Criminale

SLEVIN

Titolo OriginaleLucky Number Slevin
NazioneU.S.A.
Anno Produzione2006
Genere
Durata109'
Sceneggiatura
Fotografia
Montaggio
Musiche

TRAMA

Scambiato per un suo amico, Slevin si ritrova indebitato sia con un boss di colore che con il suo acerrimo nemico ebreo. Per pagare uno deve uccidere il figlio dell’altro, mentre un losco figuro trama alle spalle di tutti.

RECENSIONI

Gangster n° 2: con i sodali Andrew Hulme al montaggio (elaborato, barocco) e Peter Sova alla fotografia (vivace, pianificata), e in aggiunta il denys-arcandiano François Séguin alle scenografie (raffinato kitsch), il feroce quanto spensierato McGuigan (scozzese) fa sì pulp tarantinato (fra ilare crudeltà e aneddoti), ma la sua vera fonte d’ispirazione, oltre al solito La Sfida del Samurai, è la trentennale tradizione inglese di film gangster sadici e sopra le righe, ingrassata dal suo stilizzato, estroso talento figurativo. La trama dell’esordiente Jason Smilovic dissemina personaggi, parabole (e divertite citazioni), misteri e flashback, scollegati dalla “mossa Kansas City” (annunciata dal personaggio di Bruce Willis: far guardare a destra per prendere di sorpresa a sinistra), spaesati dalla varietà di registri (commedia degli equivoci, sentimentale, paradossale, thriller malavitoso e film di vendetta), resi ambigui da caratteri che (ad eccezione della frizzante e spudorata Lucy Liu) hanno tutti qualcosa di amabile nonostante la spietatezza e viceversa, da Willis che non è quello che sembra (soprattutto su sedia a rotelle), ai due boss che paiono ex-fidanzati feriti nel cuore, fino al poliziotto bastardo del grande Tucci cui, in almeno due scene, McGuigan riserva uno sguardo gentile e/o di sofferenza.
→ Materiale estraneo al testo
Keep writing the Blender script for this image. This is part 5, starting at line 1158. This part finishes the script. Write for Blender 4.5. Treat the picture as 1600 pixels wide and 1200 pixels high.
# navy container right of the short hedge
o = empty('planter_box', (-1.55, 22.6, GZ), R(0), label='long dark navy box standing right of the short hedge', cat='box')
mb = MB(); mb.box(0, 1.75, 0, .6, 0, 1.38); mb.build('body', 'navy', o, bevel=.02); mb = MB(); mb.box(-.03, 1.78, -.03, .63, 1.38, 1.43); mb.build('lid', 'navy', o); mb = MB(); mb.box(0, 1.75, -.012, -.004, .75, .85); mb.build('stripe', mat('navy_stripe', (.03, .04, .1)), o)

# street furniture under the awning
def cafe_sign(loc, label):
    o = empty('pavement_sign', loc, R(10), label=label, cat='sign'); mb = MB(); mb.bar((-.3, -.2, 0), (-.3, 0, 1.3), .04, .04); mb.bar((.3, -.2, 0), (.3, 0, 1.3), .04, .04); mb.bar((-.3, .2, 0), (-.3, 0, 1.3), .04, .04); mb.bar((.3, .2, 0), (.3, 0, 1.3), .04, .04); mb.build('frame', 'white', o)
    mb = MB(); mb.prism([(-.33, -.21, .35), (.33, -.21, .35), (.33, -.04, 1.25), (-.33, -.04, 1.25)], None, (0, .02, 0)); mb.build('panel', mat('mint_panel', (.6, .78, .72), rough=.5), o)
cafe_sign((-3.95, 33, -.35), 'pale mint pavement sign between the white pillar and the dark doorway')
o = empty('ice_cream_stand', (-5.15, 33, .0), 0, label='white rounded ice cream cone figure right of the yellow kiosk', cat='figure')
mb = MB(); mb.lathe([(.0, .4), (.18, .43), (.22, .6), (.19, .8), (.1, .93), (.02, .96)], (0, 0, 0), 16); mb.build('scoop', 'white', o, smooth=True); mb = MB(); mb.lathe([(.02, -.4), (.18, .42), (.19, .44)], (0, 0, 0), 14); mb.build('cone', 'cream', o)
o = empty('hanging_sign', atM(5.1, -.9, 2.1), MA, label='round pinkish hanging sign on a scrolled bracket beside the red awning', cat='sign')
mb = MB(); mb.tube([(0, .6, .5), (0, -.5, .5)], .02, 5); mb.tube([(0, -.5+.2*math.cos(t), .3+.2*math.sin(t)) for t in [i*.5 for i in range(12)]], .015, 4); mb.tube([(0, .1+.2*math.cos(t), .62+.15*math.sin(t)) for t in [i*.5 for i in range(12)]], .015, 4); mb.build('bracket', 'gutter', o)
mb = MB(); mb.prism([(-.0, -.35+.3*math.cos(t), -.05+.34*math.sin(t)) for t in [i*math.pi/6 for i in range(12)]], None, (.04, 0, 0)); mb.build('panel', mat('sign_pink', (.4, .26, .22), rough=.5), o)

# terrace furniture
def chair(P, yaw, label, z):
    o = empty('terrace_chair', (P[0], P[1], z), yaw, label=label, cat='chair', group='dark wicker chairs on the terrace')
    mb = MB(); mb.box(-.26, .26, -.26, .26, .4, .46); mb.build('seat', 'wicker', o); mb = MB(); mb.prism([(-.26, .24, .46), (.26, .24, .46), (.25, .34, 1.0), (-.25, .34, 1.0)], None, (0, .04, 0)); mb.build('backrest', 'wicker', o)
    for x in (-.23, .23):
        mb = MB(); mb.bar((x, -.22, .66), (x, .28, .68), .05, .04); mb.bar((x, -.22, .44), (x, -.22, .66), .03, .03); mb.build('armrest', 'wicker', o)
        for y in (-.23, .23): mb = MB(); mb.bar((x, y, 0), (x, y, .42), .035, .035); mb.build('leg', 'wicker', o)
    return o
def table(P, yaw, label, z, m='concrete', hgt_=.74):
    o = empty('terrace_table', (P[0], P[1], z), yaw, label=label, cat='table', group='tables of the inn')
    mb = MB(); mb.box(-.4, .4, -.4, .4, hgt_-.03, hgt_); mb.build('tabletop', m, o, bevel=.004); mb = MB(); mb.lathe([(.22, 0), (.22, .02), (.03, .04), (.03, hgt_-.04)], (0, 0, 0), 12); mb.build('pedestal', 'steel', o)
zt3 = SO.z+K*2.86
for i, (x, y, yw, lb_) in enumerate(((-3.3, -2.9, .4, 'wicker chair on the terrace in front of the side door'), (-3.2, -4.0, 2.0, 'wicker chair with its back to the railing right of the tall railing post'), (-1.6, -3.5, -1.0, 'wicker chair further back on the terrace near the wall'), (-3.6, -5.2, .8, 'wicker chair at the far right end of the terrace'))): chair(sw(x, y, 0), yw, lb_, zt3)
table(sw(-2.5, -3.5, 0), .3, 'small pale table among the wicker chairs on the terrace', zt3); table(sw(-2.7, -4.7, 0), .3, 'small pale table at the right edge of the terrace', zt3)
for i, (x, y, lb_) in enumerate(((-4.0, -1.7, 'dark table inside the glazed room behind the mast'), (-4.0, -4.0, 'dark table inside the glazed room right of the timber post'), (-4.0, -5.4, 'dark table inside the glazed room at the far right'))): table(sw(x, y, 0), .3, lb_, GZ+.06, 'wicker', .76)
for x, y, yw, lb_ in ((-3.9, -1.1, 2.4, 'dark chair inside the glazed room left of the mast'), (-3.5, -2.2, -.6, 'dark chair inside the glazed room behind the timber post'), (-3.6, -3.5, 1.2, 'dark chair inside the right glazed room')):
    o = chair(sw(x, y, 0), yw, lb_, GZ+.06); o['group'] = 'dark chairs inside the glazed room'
Dopo molti colpi di scena e tripli giochi, però, tutto torna e lega (e non è poco). La violenza, più che stemperarsi nel grottesco, scorre atarassica come il carattere (splendido) di Slevin/Josh Hartnett, sorridente nonostante tutto, rilassato come il commento sonoro in contrappunto con le situazioni allucinanti. Il sangue ferisce e non (ci sono almeno quattro omicidi a sangue freddo che fanno accapponare la pelle, ma due si rivelano finti), le ingiustizie pesano e non (mitigate dalle numerose situazioni crudo/buffe), l’immedesimazione con Slevin “lingua-lunga” ci tranquillizza, ma l’amore iniziale e il palese dolore finale svelano che l’opera finto-dura è anche finto-epicurea.